Task brief> Please restate, exactly as written, the lines running from the beginning of the material through the line that has "o = glassb.copy();" in it.
Start of Data provided
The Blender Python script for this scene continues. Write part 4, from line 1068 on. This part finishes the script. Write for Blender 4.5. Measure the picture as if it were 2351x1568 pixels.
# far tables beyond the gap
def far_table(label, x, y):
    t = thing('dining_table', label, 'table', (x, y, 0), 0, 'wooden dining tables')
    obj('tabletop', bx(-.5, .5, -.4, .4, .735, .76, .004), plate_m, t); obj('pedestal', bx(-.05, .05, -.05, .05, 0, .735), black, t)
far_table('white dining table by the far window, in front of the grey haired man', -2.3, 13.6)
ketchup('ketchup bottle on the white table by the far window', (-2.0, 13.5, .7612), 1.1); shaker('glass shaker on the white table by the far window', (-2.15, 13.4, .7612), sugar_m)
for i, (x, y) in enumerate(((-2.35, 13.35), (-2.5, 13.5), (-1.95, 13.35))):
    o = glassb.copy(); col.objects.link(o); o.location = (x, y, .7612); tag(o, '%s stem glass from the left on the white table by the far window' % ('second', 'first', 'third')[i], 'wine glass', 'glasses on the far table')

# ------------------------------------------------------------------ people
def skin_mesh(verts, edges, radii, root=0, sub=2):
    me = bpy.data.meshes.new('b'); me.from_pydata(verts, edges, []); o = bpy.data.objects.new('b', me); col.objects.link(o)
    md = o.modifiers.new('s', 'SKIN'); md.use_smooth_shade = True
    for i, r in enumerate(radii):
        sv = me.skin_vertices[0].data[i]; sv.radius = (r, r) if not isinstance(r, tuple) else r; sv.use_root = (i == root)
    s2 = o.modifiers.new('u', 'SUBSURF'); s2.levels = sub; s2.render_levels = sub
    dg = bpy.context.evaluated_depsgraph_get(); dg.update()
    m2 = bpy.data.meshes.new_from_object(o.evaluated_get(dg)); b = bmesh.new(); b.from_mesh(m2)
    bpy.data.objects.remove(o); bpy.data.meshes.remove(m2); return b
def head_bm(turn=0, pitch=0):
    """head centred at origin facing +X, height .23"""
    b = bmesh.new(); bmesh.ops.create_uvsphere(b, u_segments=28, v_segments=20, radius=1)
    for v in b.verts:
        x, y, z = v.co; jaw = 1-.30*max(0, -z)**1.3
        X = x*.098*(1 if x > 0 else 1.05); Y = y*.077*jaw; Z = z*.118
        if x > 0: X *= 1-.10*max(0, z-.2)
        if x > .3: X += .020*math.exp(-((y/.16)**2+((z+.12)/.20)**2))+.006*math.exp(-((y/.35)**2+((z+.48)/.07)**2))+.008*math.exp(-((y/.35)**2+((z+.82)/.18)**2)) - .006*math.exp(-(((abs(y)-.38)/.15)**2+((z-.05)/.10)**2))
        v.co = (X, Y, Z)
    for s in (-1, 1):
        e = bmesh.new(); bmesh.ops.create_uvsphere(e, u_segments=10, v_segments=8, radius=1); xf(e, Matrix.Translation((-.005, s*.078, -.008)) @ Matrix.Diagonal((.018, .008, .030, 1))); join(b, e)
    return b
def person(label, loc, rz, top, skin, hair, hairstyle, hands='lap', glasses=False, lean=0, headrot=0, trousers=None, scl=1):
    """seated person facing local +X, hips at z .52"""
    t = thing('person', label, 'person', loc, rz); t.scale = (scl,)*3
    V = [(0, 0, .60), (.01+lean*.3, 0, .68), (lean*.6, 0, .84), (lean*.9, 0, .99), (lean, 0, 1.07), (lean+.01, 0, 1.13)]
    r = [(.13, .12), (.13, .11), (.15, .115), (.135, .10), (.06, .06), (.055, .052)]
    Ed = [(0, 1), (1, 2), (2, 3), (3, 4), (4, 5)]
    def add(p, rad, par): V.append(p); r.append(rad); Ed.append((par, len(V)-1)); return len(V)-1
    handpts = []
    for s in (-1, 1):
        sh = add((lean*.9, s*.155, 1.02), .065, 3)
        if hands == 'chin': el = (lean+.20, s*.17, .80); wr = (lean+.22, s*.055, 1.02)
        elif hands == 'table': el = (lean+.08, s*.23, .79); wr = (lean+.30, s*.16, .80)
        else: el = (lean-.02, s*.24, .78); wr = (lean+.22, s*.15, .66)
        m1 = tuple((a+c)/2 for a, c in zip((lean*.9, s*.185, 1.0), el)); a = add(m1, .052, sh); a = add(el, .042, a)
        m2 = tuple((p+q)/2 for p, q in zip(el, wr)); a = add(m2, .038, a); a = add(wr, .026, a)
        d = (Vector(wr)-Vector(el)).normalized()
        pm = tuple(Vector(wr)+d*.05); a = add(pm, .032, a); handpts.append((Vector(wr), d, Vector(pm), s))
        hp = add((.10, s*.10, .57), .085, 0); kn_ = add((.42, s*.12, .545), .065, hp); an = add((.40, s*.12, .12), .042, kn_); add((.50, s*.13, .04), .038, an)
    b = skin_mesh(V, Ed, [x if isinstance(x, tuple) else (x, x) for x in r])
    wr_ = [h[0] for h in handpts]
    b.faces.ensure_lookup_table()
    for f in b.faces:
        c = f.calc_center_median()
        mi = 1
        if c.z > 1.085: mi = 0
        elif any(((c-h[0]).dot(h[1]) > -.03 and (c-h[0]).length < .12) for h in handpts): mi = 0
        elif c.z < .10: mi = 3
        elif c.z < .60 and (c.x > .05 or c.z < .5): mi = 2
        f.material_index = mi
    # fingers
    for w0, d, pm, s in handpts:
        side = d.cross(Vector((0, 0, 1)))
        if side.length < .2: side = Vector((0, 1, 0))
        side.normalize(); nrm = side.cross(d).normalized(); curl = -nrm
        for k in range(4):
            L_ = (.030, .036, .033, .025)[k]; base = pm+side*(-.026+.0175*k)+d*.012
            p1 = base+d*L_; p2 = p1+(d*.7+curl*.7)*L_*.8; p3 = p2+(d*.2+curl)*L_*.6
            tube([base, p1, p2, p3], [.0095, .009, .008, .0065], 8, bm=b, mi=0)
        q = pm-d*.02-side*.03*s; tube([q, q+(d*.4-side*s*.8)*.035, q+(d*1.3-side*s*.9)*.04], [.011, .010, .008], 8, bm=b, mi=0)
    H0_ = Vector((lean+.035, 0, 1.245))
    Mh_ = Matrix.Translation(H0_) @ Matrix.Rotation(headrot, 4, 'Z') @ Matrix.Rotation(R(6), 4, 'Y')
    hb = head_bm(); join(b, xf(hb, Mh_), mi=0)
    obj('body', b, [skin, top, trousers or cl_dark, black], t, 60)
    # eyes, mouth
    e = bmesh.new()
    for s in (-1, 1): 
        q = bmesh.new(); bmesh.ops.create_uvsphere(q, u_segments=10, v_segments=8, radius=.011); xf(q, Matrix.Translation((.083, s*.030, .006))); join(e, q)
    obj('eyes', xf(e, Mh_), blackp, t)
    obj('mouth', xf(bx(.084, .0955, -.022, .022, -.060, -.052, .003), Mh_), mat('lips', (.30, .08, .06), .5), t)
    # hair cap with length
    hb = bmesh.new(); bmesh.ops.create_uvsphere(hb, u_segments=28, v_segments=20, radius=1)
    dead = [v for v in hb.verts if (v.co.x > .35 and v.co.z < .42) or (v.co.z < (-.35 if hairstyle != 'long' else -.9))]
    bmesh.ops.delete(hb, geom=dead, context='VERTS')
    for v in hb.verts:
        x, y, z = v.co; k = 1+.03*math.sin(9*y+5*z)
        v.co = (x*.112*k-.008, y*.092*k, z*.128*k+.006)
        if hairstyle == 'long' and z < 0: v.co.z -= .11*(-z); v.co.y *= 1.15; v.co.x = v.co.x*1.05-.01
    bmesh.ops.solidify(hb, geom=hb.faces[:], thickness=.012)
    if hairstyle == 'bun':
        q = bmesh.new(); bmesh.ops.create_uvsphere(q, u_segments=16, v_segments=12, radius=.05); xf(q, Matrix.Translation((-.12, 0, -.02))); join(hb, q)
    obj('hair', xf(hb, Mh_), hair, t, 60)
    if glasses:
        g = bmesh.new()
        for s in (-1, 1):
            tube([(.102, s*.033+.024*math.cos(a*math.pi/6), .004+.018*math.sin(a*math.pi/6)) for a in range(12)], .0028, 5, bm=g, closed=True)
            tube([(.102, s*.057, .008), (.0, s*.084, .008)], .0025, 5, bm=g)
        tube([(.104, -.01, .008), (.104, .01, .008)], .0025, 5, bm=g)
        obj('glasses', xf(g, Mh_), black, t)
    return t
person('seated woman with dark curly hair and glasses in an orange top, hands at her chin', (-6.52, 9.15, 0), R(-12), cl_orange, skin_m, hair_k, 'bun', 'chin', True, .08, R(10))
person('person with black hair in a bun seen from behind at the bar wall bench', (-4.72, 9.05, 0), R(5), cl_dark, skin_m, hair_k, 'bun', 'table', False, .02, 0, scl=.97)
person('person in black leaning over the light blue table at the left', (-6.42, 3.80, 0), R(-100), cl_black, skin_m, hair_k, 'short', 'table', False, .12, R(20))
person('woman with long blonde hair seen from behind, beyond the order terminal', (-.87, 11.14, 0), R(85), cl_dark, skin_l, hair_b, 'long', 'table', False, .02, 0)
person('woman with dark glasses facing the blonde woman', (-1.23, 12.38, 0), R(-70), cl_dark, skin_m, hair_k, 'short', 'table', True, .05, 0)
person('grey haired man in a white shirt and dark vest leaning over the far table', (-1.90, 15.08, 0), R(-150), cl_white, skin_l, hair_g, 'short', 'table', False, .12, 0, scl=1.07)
End of Data provided
Worked solution>
The Blender Python script for this scene continues. Write part 4, from line 1068 on. This part finishes the script. Write for Blender 4.5. Measure the picture as if it were 2351x1568 pixels.
# far tables beyond the gap
def far_table(label, x, y):
    t = thing('dining_table', label, 'table', (x, y, 0), 0, 'wooden dining tables')
    obj('tabletop', bx(-.5, .5, -.4, .4, .735, .76, .004), plate_m, t); obj('pedestal', bx(-.05, .05, -.05, .05, 0, .735), black, t)
far_table('white dining table by the far window, in front of the grey haired man', -2.3, 13.6)
ketchup('ketchup bottle on the white table by the far window', (-2.0, 13.5, .7612), 1.1); shaker('glass shaker on the white table by the far window', (-2.15, 13.4, .7612), sugar_m)
for i, (x, y) in enumerate(((-2.35, 13.35), (-2.5, 13.5), (-1.95, 13.35))):
    o = glassb.copy(); col.objects.link(o); o.location = (x, y, .7612); tag(o, '%s stem glass from the left on the white table by the far window' % ('second', 'first', 'third')[i], 'wine glass', 'glasses on the far table')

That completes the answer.